The prime minister ran this campaign on the promise to “get Brexit done” — a simple but effective message with profound implications for Britain’s most politically volatile region.

– Constitutional change? –
Northern Ireland voted by 56 percent to remain in the European Union in 2016. Since then, it has become central to a Brexit deal with Brussels.

Unease spread about the prospect of a no-deal Brexit and the re-emergence of a hard border with EU neighbour Ireland to the south.

Border checks are associated with three decades of sectarian violence over British rule of Northern Ireland that left some 3,500 people dead.

The potential removal of an open border — a plank of the 1998 agreement that ended “The Troubles” — has been seen as an unwelcome return to the past.

It also reopened the issue of Northern Ireland’s place in the United Kingdom with England, Scotland and Wales, and the potential of a united Ireland.

For the first time, the election returned more Irish republican than British unionist lawmakers to the UK House of Commons.

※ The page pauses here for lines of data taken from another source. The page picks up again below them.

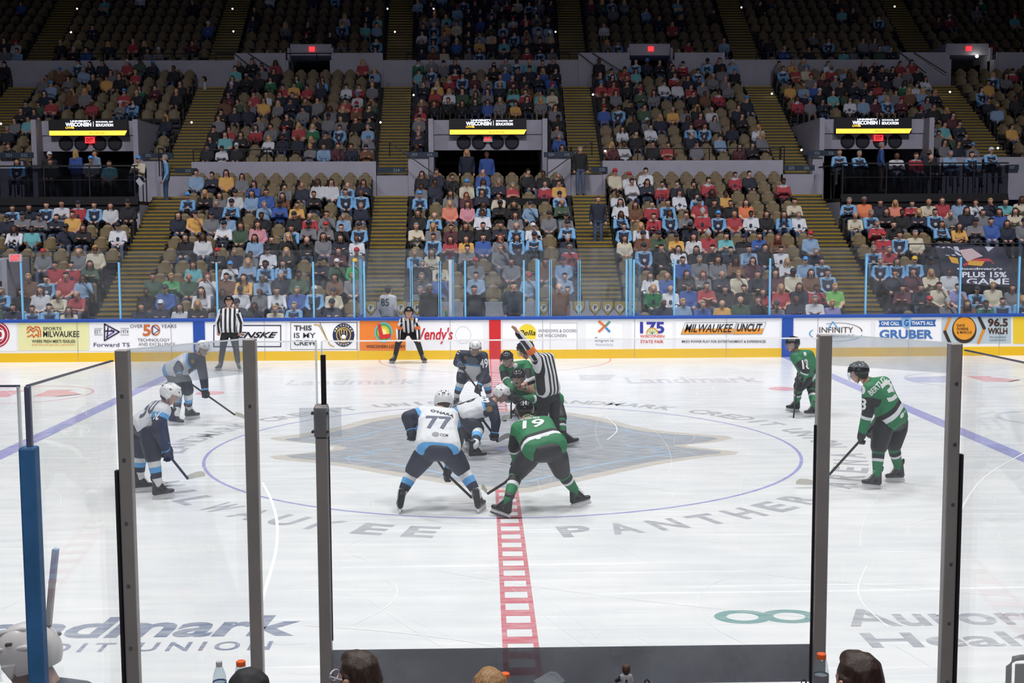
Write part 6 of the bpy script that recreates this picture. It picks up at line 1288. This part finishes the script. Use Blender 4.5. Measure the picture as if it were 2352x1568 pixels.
# 18
I = player('hockey player in green jersey number eighteen bent forward left of right steel post', 'G',
 dict(h=(1820, 790, -.1), n=(1828, 808, -.05), sL=(1826, 820, -.2), sR=(1858, 815, .1), eL=(1850, 850, -.35), gL=(1840, 878, -.3), eR=(1872, 850, .1), gR=(1836, 868, -.35), p=(1864, 860, .1), hL=(1850, 868, -.05), hR=(1876, 866, .2), kL=(1835, 888, -.15), kR=(1865, 893, .0)),
 [(1822, 946, 190, 1829, 922), (1863, 957, 200, 1868, 932)], (-.85, -.4, -.2),
 numbers=[('18', 1850, 836, .16, .16, (1, 0, 0), (0, 0, 1), WN, -.3), ('disc', 1848, 812, .07, .07, (1, 0, 0), (0, 0, 1), WN, -.1)])
base = I[1]; stick([at(1832, 855, base.y-.4), at(1828, 910, base.y-.4), at(1822, 962, base.y-.4)], at(1808, 966, base.y-.3), 'hockey stick of green player eighteen standing upright on ice')
# 3
I = player('tall hockey player in green jersey number three at right, looking left with stick low', 'G',
 dict(h=(1971, 855, .0), n=(1990, 874, .05), sL=(1996, 895, -.22), sR=(2030, 880, .2), eL=(1994, 944, -.3), gL=(1978, 1004, -.25), eR=(2035, 940, .3), gR=(2000, 990, .1), p=(2048, 955, .0), hL=(2030, 972, -.1), hR=(2064, 968, .15), kL=(2018, 1030, -.15), kR=(2052, 1024, .12)),
 [(2003, 1123, 188, 2016, 1080), (2058, 1107, 190, 2062, 1067)], (-.9, .25, -.4),
 numbers=[('3', 2046, 896, .19, .27, (.8, -.2, .45), (-.4, .2, .8), WN, -.1), ('BERTUZZI', 2020, 880, .34, .075, (.75, -.2, .70), (-.5, .2, .75), WN, .0), ('disc', 1977, 897, .10, .11, (.8, -.5, 0), (0, 0, 1), WN, -.3), ('3', 1983, 928, .09, .15, (.8, -.5, 0), (0, 0, 1), WN, -.3), ('disc', 2070, 953, .10, .06, (1, 0, .3), (-.2, 0, 1), WN, -.1), ('CCM', 2079, 948, .08, .03, (1, 0, .3), (-.2, 0, 1), WN, -.1)], torso_w=1.05)
base = I[1]; stick([at(2008, 972, base.y-.0), at(1977, 1010, base.y-.2), at(1900, 1095, base.y-.1), at(1868, 1112, base.y-.1)], at(1830, 1112, base.y-.1), 'black hockey stick with pale blade, held low by green player three')
# officials
I = player('linesman in striped shirt raising left arm beside the face-off, back to camera', 'G',
 dict(h=(1207, 803, .0), n=(1225, 818, .0), sL=(1233, 826, -.2), sR=(1262, 822, .15), eL=(1213, 795, -.3), gL=(1188, 762, -.4), eR=(1240, 868, .3), gR=(1206, 880, .1), p=(1260, 898, .0), hL=(1249, 908, -.08), hR=(1272, 906, .1), kL=(1246, 972, -.12), kR=(1274, 972, .08)),
 [(1242, 1042, 150, 1246, 1010), (1282, 1040, 30, 1280, 1008)], (-.8, .35, -.5), ref=True, hands='grip', armband=True, visor=True, tm='gL')
I = player('linesman in black and white stripes standing at far left of the boards', 'G',
 dict(h=(526, 692, -.0), n=(526, 708, .0), sL=(509, 716, 0), sR=(544, 716, 0), eL=(500, 741, .02), gL=(502, 764, -.06), eR=(553, 741, .02), gR=(551, 764, -.06), p=(526, 757, .0), hL=(517, 764, 0), hR=(536, 764, 0), kL=(511, 806, -.02), kR=(543, 806, -.02)),
 [(501, 851, -110, 505, 838), (551, 852, -70, 548, 838)], (.05, -1, -.05), ref=True, hands='grip', visor=False)
b = MB()
I = player('referee with orange armbands leaning hands on knees in front of orange sign', 'G',
 dict(h=(939, 717, -.35), n=(939, 731, -.28), sL=(924, 737, -.2), sR=(954, 737, -.2), eL=(915, 757, -.15), gL=(915, 779, -.3), eR=(961, 757, -.15), gR=(962, 779, -.3), p=(938, 757, .12), hL=(930, 763, .1), hR=(946, 763, .1), kL=(914, 788, -.2), kR=(960, 788, -.2)),
 [(900, 834, -120, 906, 820), (976, 833, -60, 971, 820)], (.03, -1, -.12), ref=True, hands='grip', armband=True, visor=False)
# bench player, helmet and shoulders at lower left
HW = M('helmet_bench', (.70, .68, .67), .3); P = at(62, 1500, -13.6)
root = thing('person', 'hockey player in white helmet on the bench at bottom left behind blue post', 'person', (P.x, -13.6, P.z-1.0)); base = Vector(root.location); hd = P+Vector((0, 0, -.015))-base; r, f, u = basis((-1, .25, -.25)); H = lambda x, y, z: hd+r*x+f*y+u*z
link('body', blob([[(H(0, -.01, .02), .098), (H(0, .015, .03), .090)], [(H(0, .035, -.03), .072), (H(0, .055, -.085), .042)], [(H(0, .09, .01), .012), (H(0, .112, -.02), .016)], [(H(-.092, 0, .0), .015), (H(-.096, -.012, -.03), .018)], [(H(.092, 0, .0), .015), (H(.096, -.012, -.03), .018)], [(H(0, -.03, -.05), .06), (H(0, -.06, -.2), .075)], [(H(-.2, -.05, -.3), .08), (H(.2, -.05, -.3), .08), (H(0, -.05, -.7), .16)]], .009, 3, [SKN], .4), root)
link('jersey', blob([[(H(-.21, -.05, -.3), .10), (H(.21, -.05, -.3), .10), (H(0, -.05, -.2), .10), (H(0, -.05, -.75), .2)]], .012, 4, [M('jersey_bench', (.03, .04, .07), .8)], .5), root)
hh = link('helmet', helmet_mesh(HW), root); hh.matrix_local = xf(hd, r, f, u, 1.06); link('visor', VMES, hh)
b = MB(); b.tube([H(.11, .03, -.03), H(.10, .05, -.10), H(.06, .06, -.14), H(.0, .06, -.15), H(-.08, .03, -.12)], .009, HW, 8); b.tube([H(.11, -.02, -.03), H(.115, .0, -.09), H(.10, .05, -.115)], .008, HW, 8); b.build('chin_strap', root, smooth=True)
b = MB(); A_, B_, C_, D_ = at(128, 1260, -13.3), at(121, 1330, -13.3), at(120, 1338, -13.3), at(100, 1560, -13.3)
o = thing('hockey_stick', 'hockey stick with light blue grip and grey shaft leaning at the left bench', 'hockey stick', D_); b.bar(A_, B_, .024, .03, M('grip_blue', hx('7FA0CC'), .6)); b.build('grip', o, off=D_); b = MB(); b.bar(B_, C_, .026, .03, WHM); b.bar(C_, D_, .024, .028, M('shaft_grey', (.22, .22, .23), .5)); b.build('shaft', o, off=D_)
# puck
P = ground(1159, 968); b = MB(); b.lathe([(0, .0), (.038, 0), (.038, .025), (0, .025)], M('puck', (.01, .01, .01), .5), n=20); tag(b.build('puck', loc=(P.x, P.y+.05, .008)), 'small black puck at the face-off spot on the red line', 'puck')
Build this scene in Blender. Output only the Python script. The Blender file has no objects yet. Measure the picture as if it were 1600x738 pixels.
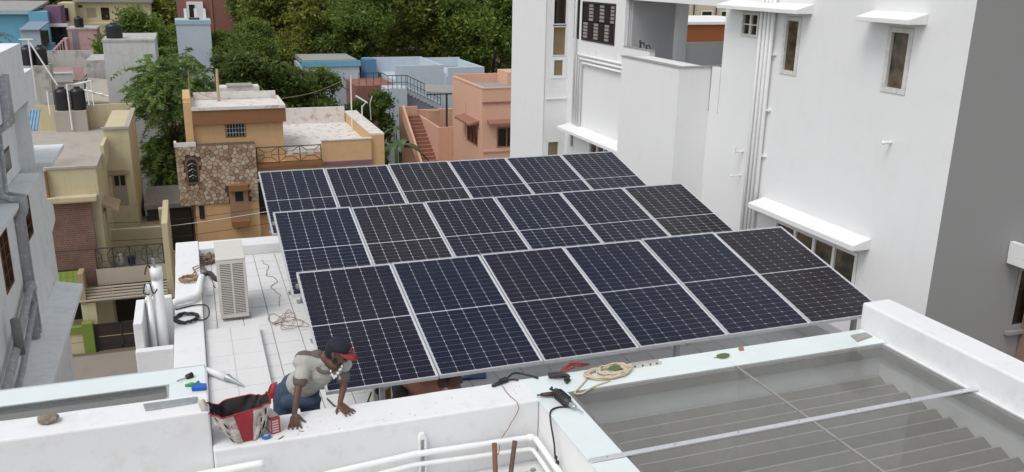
import bpy, bmesh, math, random
import numpy as np
from mathutils import Vector, Matrix

# ------------------------------------------------------------------ camera, sky, sun, exposure
SC = bpy.context.scene
COL = SC.collection
cam_d = bpy.data.cameras.new('camera')
cam = bpy.data.objects.new('camera', cam_d)
COL.objects.link(cam)
cam_d.sensor_fit = 'HORIZONTAL'
cam_d.sensor_width = 36.0
cam_d.lens = 30.616
cam_d.clip_start = 0.05
cam_d.clip_end = 3000.0
_r = Vector((0.93931, -0.34265, 0.01693)); _u = Vector((0.08395, 0.27741, 0.95708)); _f = Vector((0.33264, 0.89757, -0.28934))
cam.matrix_world = Matrix(((_r.x, _u.x, -_f.x, -0.9116), (_r.y, _u.y, -_f.y, -7.2203), (_r.z, _u.z, -_f.z, 3.6418), (0, 0, 0, 1)))
SC.camera = cam

SUN_DIR = Vector((-0.45, -0.27, 0.85)).normalized()        # towards the sun
sun_el = math.asin(SUN_DIR.z)
sun_az = math.atan2(SUN_DIR.x, SUN_DIR.y)
world = bpy.data.worlds.new('World')
SC.world = world
world.use_nodes = True
wn = world.node_tree
wn.nodes.clear()
w_out = wn.nodes.new('ShaderNodeOutputWorld')
w_bg = wn.nodes.new('ShaderNodeBackground')
w_sky = wn.nodes.new('ShaderNodeTexSky')
w_sky.sky_type = 'NISHITA'
w_sky.sun_disc = False
w_sky.sun_elevation = sun_el
w_sky.sun_rotation = sun_az
w_sky.air_density = 1.0
w_sky.dust_density = 2.0
w_sky.ozone_density = 1.0
w_hs = wn.nodes.new('ShaderNodeHueSaturation')               # a cloud layer greys the whole sky alike
w_hs.inputs['Saturation'].default_value = 0.22
wn.links.new(w_sky.outputs[0], w_hs.inputs['Color'])
wn.links.new(w_hs.outputs[0], w_bg.inputs['Color'])
wn.links.new(w_bg.outputs[0], w_out.inputs['Surface'])
w_bg.inputs['Strength'].default_value = 0.14
sun_d = bpy.data.lights.new('sun', 'SUN')
sun_d.energy = 0.95
sun_d.angle = math.radians(25)
sun_d.color = (1.0, 0.985, 0.96)
sun = bpy.data.objects.new('sun', sun_d)
COL.objects.link(sun)
sun.rotation_euler = (-SUN_DIR).to_track_quat('-Z', 'Y').to_euler()
SC.view_settings.view_transform = 'Standard'
SC.view_settings.look = 'None'
SC.view_settings.exposure = 0.39
SC.view_settings.gamma = 1.0
SC.cycles.transparent_max_bounces = 16
SC.cycles.max_bounces = 8

RND = random.Random(7)
GZ = -10.5                                                   # street level
FZ = -0.75                                                   # terrace floor level

# ------------------------------------------------------------------ materials
MATS = {}
def _new(name):
    m = bpy.data.materials.new(name)
    m.use_nodes = True
    nt = m.node_tree
    nt.nodes.clear()
    out = nt.nodes.new('ShaderNodeOutputMaterial')
    b = nt.nodes.new('ShaderNodeBsdfPrincipled')
    nt.links.new(b.outputs[0], out.inputs[0])
    return m, nt, b, out
def _noise(nt, vec, scale, detail=4, rough=.6):
    n = nt.nodes.new('ShaderNodeTexNoise')
    n.inputs['Scale'].default_value = scale
    n.inputs['Detail'].default_value = detail
    n.inputs['Roughness'].default_value = rough
    nt.links.new(vec, n.inputs['Vector'])
    return n.outputs['Fac']
def _ramp(nt, fac, a, b):
    r = nt.nodes.new('ShaderNodeMapRange')
    r.inputs['From Min'].default_value = a
    r.inputs['From Max'].default_value = b
    r.clamp = True
    nt.links.new(fac, r.inputs['Value'])
    return r.outputs[0]
def _mix(nt, fac, c1, c2, k=1.0):
    m = nt.nodes.new('ShaderNodeMix')
    m.data_type = 'RGBA'
    if k != 1.0:
        q = nt.nodes.new('ShaderNodeMath'); q.operation = 'MULTIPLY'; q.inputs[1].default_value = k
        nt.links.new(fac, q.inputs[0]); fac = q.outputs[0]
    nt.links.new(fac, m.inputs[0])
    for i, c in ((6, c1), (7, c2)):
        if isinstance(c, tuple): m.inputs[i].default_value = (*c, 1)
        else: nt.links.new(c, m.inputs[i])
    return m.outputs[2]
def paint(name, col, rough=.75, var=.12, dirt=None, dirt_amt=.0, streak=0.0, bump=.15, bscale=60, spec=.3, scale=1.2):
    """painted or plastered surface: cloudy tone, dirt blotches, rain streaks, fine relief"""
    if name in MATS: return MATS[name]
    m, nt, b, out = _new(name)
    g = nt.nodes.new('ShaderNodeNewGeometry')
    pos = g.outputs['Position']
    dark = tuple(c * (1 - var) for c in col)
    c = _mix(nt, _ramp(nt, _noise(nt, pos, scale), .35, .65), dark, col)
    fine = _noise(nt, pos, 18, 3)
    c = _mix(nt, _ramp(nt, fine, .3, .7), tuple(q * (1 - var * .4) for q in col), c, .35)
    if dirt:
        c = _mix(nt, _ramp(nt, _noise(nt, pos, scale * 1.7, 6, .7), .52, .72), c, dirt, dirt_amt)
    if streak:
        mp = nt.nodes.new('ShaderNodeMapping'); mp.inputs['Scale'].default_value = (5, 5, .35)
        nt.links.new(pos, mp.inputs[0])
        c = _mix(nt, _ramp(nt, _noise(nt, mp.outputs[0], 1.0, 5, .7), .52, .75), c, dirt or dark, streak)
    nt.links.new(c, b.inputs['Base Color'])
    b.inputs['Roughness'].default_value = rough
    b.inputs['Specular IOR Level'].default_value = spec
    if bump:
        bp = nt.nodes.new('ShaderNodeBump'); bp.inputs['Strength'].default_value = bump; bp.inputs['Distance'].default_value = .01
        nt.links.new(_noise(nt, pos, bscale, 4, .6), bp.inputs['Height'])
        nt.links.new(bp.outputs[0], b.inputs['Normal'])
    MATS[name] = m
    return m
def plain(name, col, rough=.5, metal=0.0, spec=.5, var=.1, scale=14):
    if name in MATS: return MATS[name]
    m, nt, b, out = _new(name)
    g = nt.nodes.new('ShaderNodeNewGeometry')
    c = _mix(nt, _ramp(nt, _noise(nt, g.outputs['Position'], scale), .35, .65), tuple(q * (1 - var) for q in col), col)
    nt.links.new(c, b.inputs['Base Color'])
    b.inputs['Roughness'].default_value = rough
    b.inputs['Metallic'].default_value = metal
    b.inputs['Specular IOR Level'].default_value = spec
    MATS[name] = m
    return m
def clear_glass(name, tint, haze=.08, rough=.03):
    m, nt, b, out = _new(name)
    nt.nodes.remove(b)
    t = nt.nodes.new('ShaderNodeBsdfTransparent'); t.inputs[0].default_value = (*tint, 1)
    gl = nt.nodes.new('ShaderNodeBsdfGlossy'); gl.inputs['Roughness'].default_value = rough
    gl.inputs['Color'].default_value = (.9, .95, 1, 1)
    df = nt.nodes.new('ShaderNodeBsdfDiffuse'); df.inputs['Color'].default_value = (.45, .44, .42, 1)
    fr = nt.nodes.new('ShaderNodeFresnel'); fr.inputs['IOR'].default_value = 1.28
    mx = nt.nodes.new('ShaderNodeMixShader')
    gb = nt.nodes.new('ShaderNodeNewGeometry'); sb = nt.nodes.new('ShaderNodeMath'); sb.operation = 'SUBTRACT'; sb.inputs[0].default_value = 1.0; sb.use_clamp = True
    nt.links.new(gb.outputs['Backfacing'], sb.inputs[1])     # the sheet reflects on its outer side only
    fm = nt.nodes.new('ShaderNodeMath'); fm.operation = 'MULTIPLY'; nt.links.new(fr.outputs[0], fm.inputs[0]); nt.links.new(sb.outputs[0], fm.inputs[1])
    nt.links.new(fm.outputs[0], mx.inputs[0]); nt.links.new(t.outputs[0], mx.inputs[1]); nt.links.new(gl.outputs[0], mx.inputs[2])
    g = nt.nodes.new('ShaderNodeNewGeometry')
    dust_haze = _ramp(nt, _noise(nt, g.outputs['Position'], 3.2, 6, .7), -.6, .9)  # dust plus an even painted veil for the sky reflected in the glass
    q = nt.nodes.new('ShaderNodeMath'); q.operation = 'MULTIPLY'; q.inputs[1].default_value = haze
    nt.links.new(dust_haze, q.inputs[0])
    m2 = nt.nodes.new('ShaderNodeMixShader')
    nt.links.new(q.outputs[0], m2.inputs[0]); nt.links.new(mx.outputs[0], m2.inputs[1]); nt.links.new(df.outputs[0], m2.inputs[2])
    nt.links.new(m2.outputs[0], out.inputs[0])
    MATS[name] = m
    return m
def leaf_mat(name, dark, light, trans=.42):
    m, nt, b, out = _new(name)
    a = nt.nodes.new('ShaderNodeAttribute'); a.attribute_name = 'tone'
    c = _mix(nt, a.outputs['Fac'], dark, light)
    nt.links.new(c, b.inputs['Base Color'])
    b.inputs['Roughness'].default_value = .55
    b.inputs['Specular IOR Level'].default_value = .25
    tr = nt.nodes.new('ShaderNodeBsdfTranslucent')
    nt.links.new(c, tr.inputs[0])
    mx = nt.nodes.new('ShaderNodeMixShader'); mx.inputs[0].default_value = trans
    nt.links.new(b.outputs[0], mx.inputs[1]); nt.links.new(tr.outputs[0], mx.inputs[2])
    nt.links.new(mx.outputs[0], out.inputs[0])
    MATS[name] = m
    return m
def cell_mat(name, col):
    m, nt, b, out = _new(name)
    tc = nt.nodes.new('ShaderNodeTexCoord')
    sx = nt.nodes.new('ShaderNodeSeparateXYZ'); nt.links.new(tc.outputs['Object'], sx.inputs[0])
    k = nt.nodes.new('ShaderNodeMath'); k.operation = 'MULTIPLY'; k.inputs[1].default_value = 9 / .16767
    nt.links.new(sx.outputs[0], k.inputs[0])
    fr = nt.nodes.new('ShaderNodeMath'); fr.operation = 'FRACT'; nt.links.new(k.outputs[0], fr.inputs[0])
    lt = nt.nodes.new('ShaderNodeMath'); lt.operation = 'LESS_THAN'; lt.inputs[1].default_value = .05
    nt.links.new(fr.outputs[0], lt.inputs[0])
    g = nt.nodes.new('ShaderNodeNewGeometry')
    oi = nt.nodes.new('ShaderNodeObjectInfo')
    base = _mix(nt, _ramp(nt, _noise(nt, g.outputs['Position'], 3.0), .35, .65), tuple(q * .7 for q in col), col)
    base = _mix(nt, oi.outputs['Random'], tuple(q * .8 for q in col), base, .4)
    c = _mix(nt, lt.outputs[0], base, (.16, .165, .18))
    c = _mix(nt, _ramp(nt, _noise(nt, g.outputs['Position'], .9, 6, .7), .45, .8), c, (.10, .09, .085), .12)
    nt.links.new(c, b.inputs['Base Color'])
    b.inputs['Roughness'].default_value = .20
    b.inputs['Specular IOR Level'].default_value = .10
    MATS[name] = m
    return m
def brick_mat(name, c1, c2, mortar, scale, rowh=.5, axis='xz'):
    m, nt, b, out = _new(name)
    g = nt.nodes.new('ShaderNodeNewGeometry')
    sx = nt.nodes.new('ShaderNodeSeparateXYZ'); nt.links.new(g.outputs['Position'], sx.inputs[0])
    cb = nt.nodes.new('ShaderNodeCombineXYZ')
    nt.links.new(sx.outputs[0 if axis[0] == 'x' else 1], cb.inputs[0]); nt.links.new(sx.outputs[2], cb.inputs[1])
    t = nt.nodes.new('ShaderNodeTexBrick')
    nt.links.new(cb.outputs[0], t.inputs['Vector'])
    t.inputs['Color1'].default_value = (*c1, 1); t.inputs['Color2'].default_value = (*c2, 1); t.inputs['Mortar'].default_value = (*mortar, 1)
    t.inputs['Scale'].default_value = scale; t.inputs['Mortar Size'].default_value = .03
    t.inputs['Row Height'].default_value = rowh
    c = _mix(nt, _ramp(nt, _noise(nt, g.outputs['Position'], 2.5), .4, .7), t.outputs[0], tuple(q * .6 for q in c1), .5)
    nt.links.new(c, b.inputs['Base Color'])
    b.inputs['Roughness'].default_value = .8
    MATS[name] = m
    return m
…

The largest republican party Sinn Fein even took the seat of North Belfast from unionist hands for the first time since it was drawn up in 1885.

Sinn Fein leader Mary Lou McDonald called it a “historic moment”. “The discussion around constitutional change is now underway,” she told Irish broadcaster RTE Friday.

“It’s safe to say that Irish unity will be firmly on the agenda in a way that it has never been before,” Queen’s University Belfast politics lecturer Jamie Pow told AFP.

But he said the combined republican vote share from Thursday “still amounts to a minority”. Those describing themselves as neither republican nor unionist will be key in any vote.

They would likely be swayed by changes in economic or political circumstance, including those Brexit is forecast to bring.

A lost voice
Thursday’s results stripped Northern Ireland’s Democratic Unionist Party of its “kingmaker” role in the British parliament — the outcome many analysts believe Johnson sought.

It had propped up the government of Johnson’s predecessor, Theresa May, after she failed to secure a majority in the 2017 election.

Some have welcomed the DUP’s loss of influence: as hardline pro-Brexit unionists and conservatives, the DUP represented just a 36 percent vote share of the region in that vote.

“They wielded power for themselves, not for the greater good of Northern Ireland,” said McKeever in St. George’s Market.

Now a greater spread of parties has been elected from Northern Ireland this time, although with an 80-strong majority, Johnson will not need their votes.

That likely leaves the province with a less central role in the coming government, although Pow suggested they may have an opportunity to play a key role forging relations with the EU.

On a wider scale, the DUP’s loss of influence in London could help kickstart talks for the resumption of the devolved legislative assembly in Stormont, Belfast.

The assembly has not functioned since January 2017 after the power-sharing executive between the DUP and Sinn Fein collapsed over a mismanaged heating scheme.

With the DUP no longer allied with the Conservatives, there are hopes negotiations due to start on Monday will be given a boost.

“The new arithmetic at Westminster will give the DUP much greater incentive to reach a deal with Sinn Fein,” said Pow.

“If it wants to remain relevant, it will need to show voters that it can deliver.”